**Listing:**
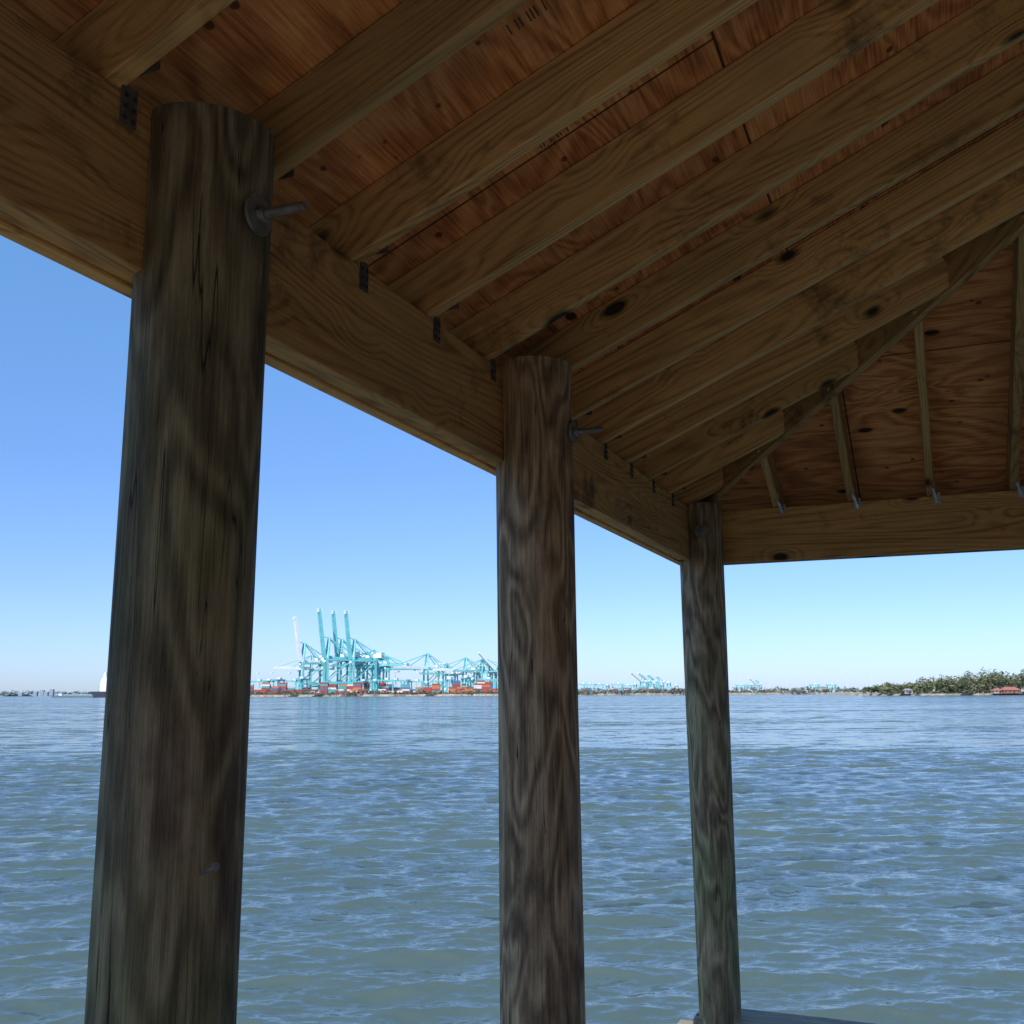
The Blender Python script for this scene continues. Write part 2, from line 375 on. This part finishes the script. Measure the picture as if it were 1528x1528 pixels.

...

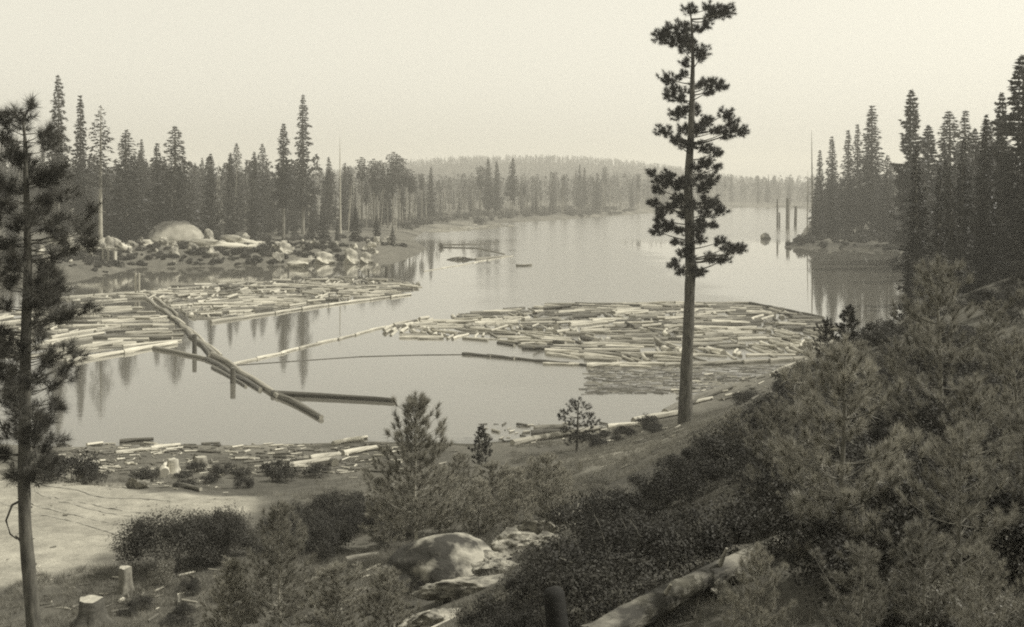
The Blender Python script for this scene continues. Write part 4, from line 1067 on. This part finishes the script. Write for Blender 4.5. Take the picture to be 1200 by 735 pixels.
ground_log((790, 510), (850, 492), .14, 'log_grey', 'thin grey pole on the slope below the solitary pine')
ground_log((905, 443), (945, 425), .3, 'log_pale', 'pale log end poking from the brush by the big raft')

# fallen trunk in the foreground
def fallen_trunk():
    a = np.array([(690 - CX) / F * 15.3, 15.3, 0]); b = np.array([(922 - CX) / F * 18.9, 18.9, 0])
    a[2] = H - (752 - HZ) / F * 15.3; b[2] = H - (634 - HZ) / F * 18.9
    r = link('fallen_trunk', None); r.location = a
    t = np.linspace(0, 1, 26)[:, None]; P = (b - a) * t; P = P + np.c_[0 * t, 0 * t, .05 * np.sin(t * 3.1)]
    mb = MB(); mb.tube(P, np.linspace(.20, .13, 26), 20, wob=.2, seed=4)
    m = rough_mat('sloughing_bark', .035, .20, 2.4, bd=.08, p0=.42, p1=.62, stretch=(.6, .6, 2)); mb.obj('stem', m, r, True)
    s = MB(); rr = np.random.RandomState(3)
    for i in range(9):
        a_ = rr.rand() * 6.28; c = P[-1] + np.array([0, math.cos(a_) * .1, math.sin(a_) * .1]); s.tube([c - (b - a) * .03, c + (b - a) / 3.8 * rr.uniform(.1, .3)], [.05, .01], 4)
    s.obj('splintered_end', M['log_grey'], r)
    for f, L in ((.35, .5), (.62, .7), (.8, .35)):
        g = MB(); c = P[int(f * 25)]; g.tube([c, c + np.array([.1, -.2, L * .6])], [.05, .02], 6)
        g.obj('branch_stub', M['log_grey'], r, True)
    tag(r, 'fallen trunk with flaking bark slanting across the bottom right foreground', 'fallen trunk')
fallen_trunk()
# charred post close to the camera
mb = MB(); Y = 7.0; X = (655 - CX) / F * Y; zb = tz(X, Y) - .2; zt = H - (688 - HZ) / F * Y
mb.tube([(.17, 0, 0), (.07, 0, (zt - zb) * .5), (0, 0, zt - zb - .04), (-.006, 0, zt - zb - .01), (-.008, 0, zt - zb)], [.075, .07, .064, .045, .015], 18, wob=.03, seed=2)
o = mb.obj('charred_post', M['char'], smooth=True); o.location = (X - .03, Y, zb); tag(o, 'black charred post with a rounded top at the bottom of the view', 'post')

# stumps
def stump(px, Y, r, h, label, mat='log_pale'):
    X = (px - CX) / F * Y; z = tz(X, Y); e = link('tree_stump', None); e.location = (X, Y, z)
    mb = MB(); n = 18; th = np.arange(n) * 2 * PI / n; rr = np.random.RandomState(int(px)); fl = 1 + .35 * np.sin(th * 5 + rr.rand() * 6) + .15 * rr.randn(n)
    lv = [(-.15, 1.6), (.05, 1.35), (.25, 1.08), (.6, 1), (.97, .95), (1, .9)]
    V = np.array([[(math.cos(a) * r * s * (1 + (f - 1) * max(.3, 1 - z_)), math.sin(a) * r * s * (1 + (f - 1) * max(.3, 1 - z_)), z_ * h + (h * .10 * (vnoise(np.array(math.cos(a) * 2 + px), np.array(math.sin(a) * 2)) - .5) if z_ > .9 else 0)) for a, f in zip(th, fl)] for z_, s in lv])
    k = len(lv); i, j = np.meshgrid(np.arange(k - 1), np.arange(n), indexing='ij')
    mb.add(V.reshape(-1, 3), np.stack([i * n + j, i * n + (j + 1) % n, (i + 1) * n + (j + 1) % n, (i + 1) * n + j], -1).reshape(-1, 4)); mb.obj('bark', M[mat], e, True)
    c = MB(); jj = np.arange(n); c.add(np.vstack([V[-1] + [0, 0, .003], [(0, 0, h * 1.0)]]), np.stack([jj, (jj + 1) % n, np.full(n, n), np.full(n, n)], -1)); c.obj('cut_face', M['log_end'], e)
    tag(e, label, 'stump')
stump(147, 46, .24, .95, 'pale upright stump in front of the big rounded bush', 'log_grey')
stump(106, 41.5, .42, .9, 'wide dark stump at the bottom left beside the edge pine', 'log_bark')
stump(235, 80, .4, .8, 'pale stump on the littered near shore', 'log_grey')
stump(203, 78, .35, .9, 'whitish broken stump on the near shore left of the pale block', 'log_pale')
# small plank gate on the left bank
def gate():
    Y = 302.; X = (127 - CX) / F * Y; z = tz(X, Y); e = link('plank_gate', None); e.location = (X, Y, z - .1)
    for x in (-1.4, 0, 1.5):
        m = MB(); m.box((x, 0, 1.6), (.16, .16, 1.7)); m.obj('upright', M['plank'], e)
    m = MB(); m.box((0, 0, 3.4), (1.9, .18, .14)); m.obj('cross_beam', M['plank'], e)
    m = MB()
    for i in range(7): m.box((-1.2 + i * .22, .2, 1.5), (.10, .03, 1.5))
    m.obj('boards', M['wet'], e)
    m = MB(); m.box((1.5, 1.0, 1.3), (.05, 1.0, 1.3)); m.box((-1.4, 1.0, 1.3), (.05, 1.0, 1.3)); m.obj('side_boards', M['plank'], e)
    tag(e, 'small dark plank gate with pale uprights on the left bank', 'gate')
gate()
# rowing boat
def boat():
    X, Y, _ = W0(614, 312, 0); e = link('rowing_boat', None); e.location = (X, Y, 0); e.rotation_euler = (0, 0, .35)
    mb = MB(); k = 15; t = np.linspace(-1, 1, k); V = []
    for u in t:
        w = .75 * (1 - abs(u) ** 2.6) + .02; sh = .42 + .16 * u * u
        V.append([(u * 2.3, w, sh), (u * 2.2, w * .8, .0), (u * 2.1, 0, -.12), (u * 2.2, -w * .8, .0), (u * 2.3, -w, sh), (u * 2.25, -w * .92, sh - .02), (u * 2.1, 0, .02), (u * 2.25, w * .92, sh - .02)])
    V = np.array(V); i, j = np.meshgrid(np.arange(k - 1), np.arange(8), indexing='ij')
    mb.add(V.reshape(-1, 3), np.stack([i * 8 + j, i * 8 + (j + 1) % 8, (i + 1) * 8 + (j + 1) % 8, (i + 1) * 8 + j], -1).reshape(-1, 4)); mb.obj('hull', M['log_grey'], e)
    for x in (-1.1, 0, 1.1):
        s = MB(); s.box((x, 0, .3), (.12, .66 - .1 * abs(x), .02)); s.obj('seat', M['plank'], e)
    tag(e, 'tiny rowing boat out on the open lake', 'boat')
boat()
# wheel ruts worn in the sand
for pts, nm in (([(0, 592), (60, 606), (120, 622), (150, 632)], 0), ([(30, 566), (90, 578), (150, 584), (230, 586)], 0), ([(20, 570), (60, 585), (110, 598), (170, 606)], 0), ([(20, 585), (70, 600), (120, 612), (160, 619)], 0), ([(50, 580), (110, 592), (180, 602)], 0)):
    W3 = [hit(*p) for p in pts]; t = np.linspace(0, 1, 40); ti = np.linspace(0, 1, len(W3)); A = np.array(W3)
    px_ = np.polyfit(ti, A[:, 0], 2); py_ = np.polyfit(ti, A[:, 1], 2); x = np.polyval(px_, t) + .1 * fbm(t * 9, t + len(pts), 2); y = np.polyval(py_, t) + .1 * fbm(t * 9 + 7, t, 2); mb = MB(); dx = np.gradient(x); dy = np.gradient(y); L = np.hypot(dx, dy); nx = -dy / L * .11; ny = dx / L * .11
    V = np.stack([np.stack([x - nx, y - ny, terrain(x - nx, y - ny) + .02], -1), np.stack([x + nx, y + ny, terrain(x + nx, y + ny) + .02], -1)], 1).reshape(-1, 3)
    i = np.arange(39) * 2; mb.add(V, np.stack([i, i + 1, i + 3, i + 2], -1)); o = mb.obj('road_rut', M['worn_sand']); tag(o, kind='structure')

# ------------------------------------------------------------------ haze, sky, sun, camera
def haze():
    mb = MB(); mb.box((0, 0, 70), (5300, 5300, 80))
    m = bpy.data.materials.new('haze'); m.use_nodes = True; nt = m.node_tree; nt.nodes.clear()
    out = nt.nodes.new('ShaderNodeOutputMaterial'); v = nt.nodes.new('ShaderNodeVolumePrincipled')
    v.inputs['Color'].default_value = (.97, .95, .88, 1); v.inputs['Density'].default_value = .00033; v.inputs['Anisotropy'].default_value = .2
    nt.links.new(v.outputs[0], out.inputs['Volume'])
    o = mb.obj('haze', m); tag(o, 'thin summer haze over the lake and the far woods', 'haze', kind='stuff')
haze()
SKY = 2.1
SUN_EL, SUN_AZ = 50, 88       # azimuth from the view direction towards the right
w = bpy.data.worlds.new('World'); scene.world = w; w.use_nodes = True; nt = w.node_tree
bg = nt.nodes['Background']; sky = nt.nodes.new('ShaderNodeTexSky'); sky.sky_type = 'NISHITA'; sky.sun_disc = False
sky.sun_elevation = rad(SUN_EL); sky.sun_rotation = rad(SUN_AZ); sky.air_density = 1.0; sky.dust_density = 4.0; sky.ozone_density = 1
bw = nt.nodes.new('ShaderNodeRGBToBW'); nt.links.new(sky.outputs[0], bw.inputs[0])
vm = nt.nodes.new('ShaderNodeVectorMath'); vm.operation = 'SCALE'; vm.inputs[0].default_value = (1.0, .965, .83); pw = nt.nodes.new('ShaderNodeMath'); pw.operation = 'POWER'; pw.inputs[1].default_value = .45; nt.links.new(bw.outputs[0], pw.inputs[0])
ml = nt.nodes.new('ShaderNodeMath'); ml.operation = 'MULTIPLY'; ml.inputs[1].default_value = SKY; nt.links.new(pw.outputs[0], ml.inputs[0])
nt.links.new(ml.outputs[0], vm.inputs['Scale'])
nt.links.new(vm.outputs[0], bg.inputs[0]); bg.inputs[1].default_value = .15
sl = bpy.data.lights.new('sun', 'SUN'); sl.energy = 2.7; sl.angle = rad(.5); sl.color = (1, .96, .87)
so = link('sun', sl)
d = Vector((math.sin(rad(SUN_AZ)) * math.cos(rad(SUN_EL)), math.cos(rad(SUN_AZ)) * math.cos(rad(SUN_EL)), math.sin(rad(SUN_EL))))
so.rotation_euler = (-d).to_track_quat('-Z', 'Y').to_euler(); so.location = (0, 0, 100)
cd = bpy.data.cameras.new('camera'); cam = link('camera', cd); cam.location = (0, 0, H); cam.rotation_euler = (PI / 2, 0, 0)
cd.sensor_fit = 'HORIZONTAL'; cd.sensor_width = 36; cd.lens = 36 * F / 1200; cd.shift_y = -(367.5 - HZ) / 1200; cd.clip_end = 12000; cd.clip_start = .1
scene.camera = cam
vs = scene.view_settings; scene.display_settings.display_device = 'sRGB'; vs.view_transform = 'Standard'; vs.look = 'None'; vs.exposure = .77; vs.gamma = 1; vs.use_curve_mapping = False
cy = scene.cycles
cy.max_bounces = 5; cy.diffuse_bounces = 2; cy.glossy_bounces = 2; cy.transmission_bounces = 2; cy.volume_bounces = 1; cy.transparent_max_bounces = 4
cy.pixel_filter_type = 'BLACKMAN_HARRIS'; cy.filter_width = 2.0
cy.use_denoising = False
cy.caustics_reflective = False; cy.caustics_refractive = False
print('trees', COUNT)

**Requirements:**
Copy out every line of the listing that contains the string "continues".

**Written response:**
The Blender Python script for this scene continues. Write part 2, from line 375 on. This part finishes the script. Measure the picture as if it were 1528x1528 pixels.
The Blender Python script for this scene continues. Write part 4, from line 1067 on. This part finishes the script. Write for Blender 4.5. Take the picture to be 1200 by 735 pixels.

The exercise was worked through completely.